On pp 53-54, Lang finally gives an actual quote from one of Huntington's books. It is a lengthy passage, wherein Huntington defines what he means by the terms "liberal" and "conservative." It appears from this excerpt that these are important terms he will be using often, and so takes some time to define them. (Indeed Lang calls this definition of "liberal" the "cornerstone" of the book.) Now here is Lang's response to the definition: "I object to Huntington's sweeping generalities. I don't know anyone whose point of view fits the definition of Liberalism . . . that Huntington gives. Military men sometimes run a country by force, sometimes they seek or get political power, . . . but I have seen no evidence that they universally and at all times 'claim that the natural relation among men is conflict,' . . . or the rest of what Huntington attributes to 'the military ethic.'"

You read that right. Lang's argument against Huntington's definition of the terms as he will use them is: "that's not what I mean by 'liberal.'"

This level of "argument" goes on page after page. It's appalling this thing was ever published, and appalling Huntington was ever even expected to reply to these ravings.

Rating: 5 stars
Summary: A clean window into the realpolitik of science and academia
Review: This is a quite remarkable collection of insider documentation of the ways in which incompetent, hypocritical or even downright fraudulent star members of the science and academic establishment weasel, evade and lie when faced with the intellectual Exocet missile that is Lang.

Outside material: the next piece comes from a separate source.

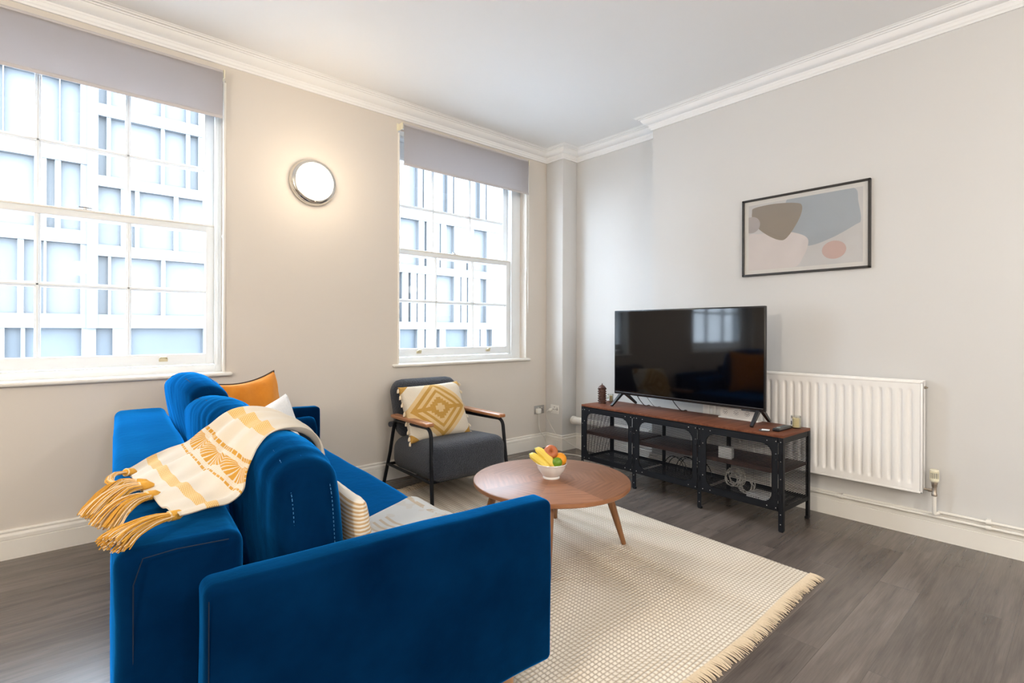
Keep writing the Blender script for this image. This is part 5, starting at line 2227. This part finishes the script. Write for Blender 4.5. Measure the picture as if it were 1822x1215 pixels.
tube(bm, smooth_path([(0.0, -0.020, -0.022), (0.002, -0.018, -0.06), (0.012, -0.012, -0.14), (0.03, -0.020, -0.215), (0.062, -0.030, -0.25), (0.085, -0.030, -0.30), (0.118, -0.05, -0.340), (0.155, -0.11, -0.353), (0.21, -0.22, -0.354)], 40), 0.0026, 6)
obj('lead', bm, M['cable'], e)
e = empty('wall_socket', (PX, -0.130, 0.380), label='white double socket on the side of the corner pillar', cat='socket')
bm = B()
box(bm, (-0.007, -0.055, -0.042), (0.0, 0.055, 0.042), 0.004, 2)
obj('faceplate', bm, M['white'], e)
bm = B()
for y, z in ((0.006, 0.022), (0.006 - 0.012, 0.0), (0.006 + 0.014, 0.0), (-0.035, 0.0), (-0.025, 0.0), (-0.030, 0.014)):
    box(bm, (-0.0082, y - 0.0028, z - 0.005), (-0.0068, y + 0.0028, z + 0.005))
obj('slot', bm, M['ink'], e, smooth=False)
e = empty('plug', (PX - 0.007, -0.085, 0.372), label='small white adapter plug in the pillar socket with thin lead', cat='plug')
bm = B()
box(bm, (-0.024, -0.014, -0.014), (0.0, 0.014, 0.014), 0.006, 3)
obj('plug_body', bm, M['cable'], e)
bm = B()
tube(bm, smooth_path([(-0.022, 0.0, 0.0), (-0.050, 0.012, -0.012), (-0.052, 0.010, -0.060), (-0.030, -0.01, -0.130), (-0.018, -0.05, -0.19), (-0.022, -0.10, -0.235), (-0.020, -0.15, -0.25), (-0.020, -0.28, -0.285), (0.00, -0.42, -0.33), (0.03, -0.60, -0.3685), (0.08, -0.85, -0.3685)], 60), 0.0019, 6)
obj('lead', bm, M['cable'], e)
e = empty('floor_cable', (-0.08, -0.30, 0.0), label='white cable lying on the floor between pillar and TV stand', cat='cable')
bm = B()
tube(bm, smooth_path([(-0.22, 0.14, 0.004), (-0.14, 0.05, 0.004), (-0.05, -0.03, 0.004), (0.0, -0.16, 0.004), (-0.02, -0.34, 0.004), (0.02, -0.56, 0.004), (0.06, -0.75, 0.004)], 40), 0.0035, 6)
obj('cable_run', bm, M['cable'], e)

Lang is a mathematician with zero tolerance for any reshaping of the truth and he evidently has a fierce passion for taking the lid off the instances he finds where the bureaucracy or the prestigious, Nobel laureated leaders of science are misleading the public or their students and collegues.

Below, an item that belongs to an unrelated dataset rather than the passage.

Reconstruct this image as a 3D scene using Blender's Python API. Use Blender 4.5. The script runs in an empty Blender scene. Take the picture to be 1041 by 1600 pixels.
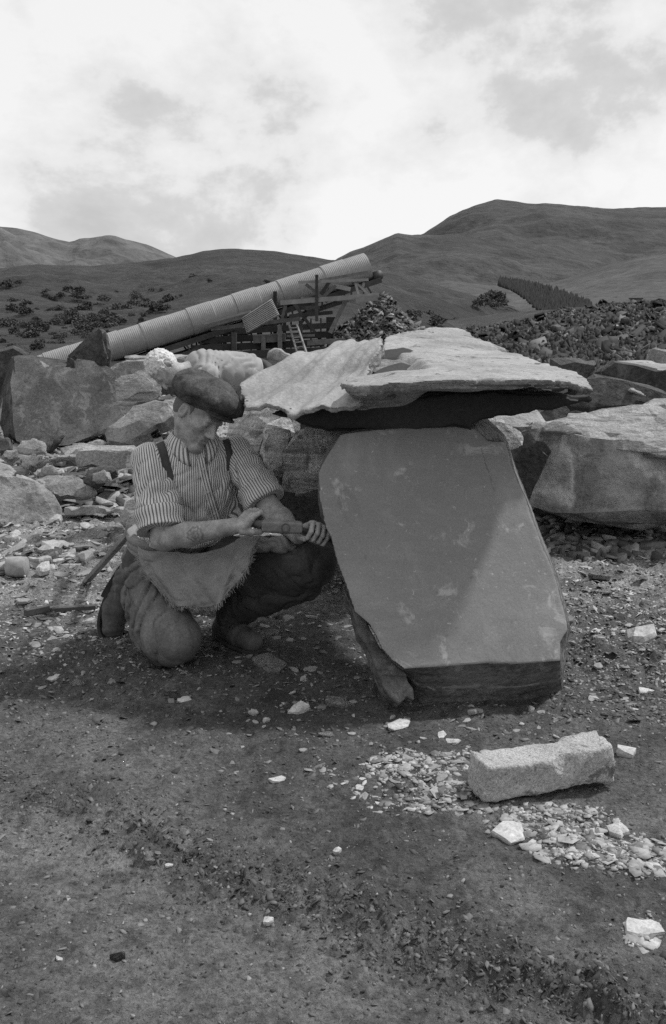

More than that, however, he has an infinite capacity for keeping to the exact point of his insistence on factual statements and this leaves his hapless victims no room for wriggling. The cases which he builds, reproduced here, which he calls Files because they are complete records of the exchanges he builds up in corresponding directly with the various luminaries he challenges, are rounded off with reprints of the published articles and other material evidence of the case at issue. These enable the readers to be fully informed and judge the case for themselves, and they are as factually objective as good mathematical proofs.

As a record of what happens when the cosy collegiate fudging and mutual backscratching and support against exposure that normally goes on behind the closed doors of the establishment, and a collection which includes personally directed letters and exchanges which are not normally exposed to public view, this stuff is unbeatable.

Any reader who has an ambition to lose the naiive view and see what really goes on behind the scenes quite starkly illuminated, including cases which are in at least one instance - the case of AIDS-- evidently gigantic examples of scientific irresponsibility if not downright fraud, should buy this book. It shows convincingly how much of the conventional wisdom of the media in celebrating some figures and denigrating others in major scientific disputes, such as the Baltimore case, is evidently quite unjust.

There are no rivals I know of for this work by an established and reputable academic who is rare if not unique in putting truth above collegiality, even if it has won him a reputation as a crank. If he is a crank, he is certainly an informed one who makes the reader his equal in that respect. What a pity this hasn't yet reached a truly wide audience. It might change the ways things are done.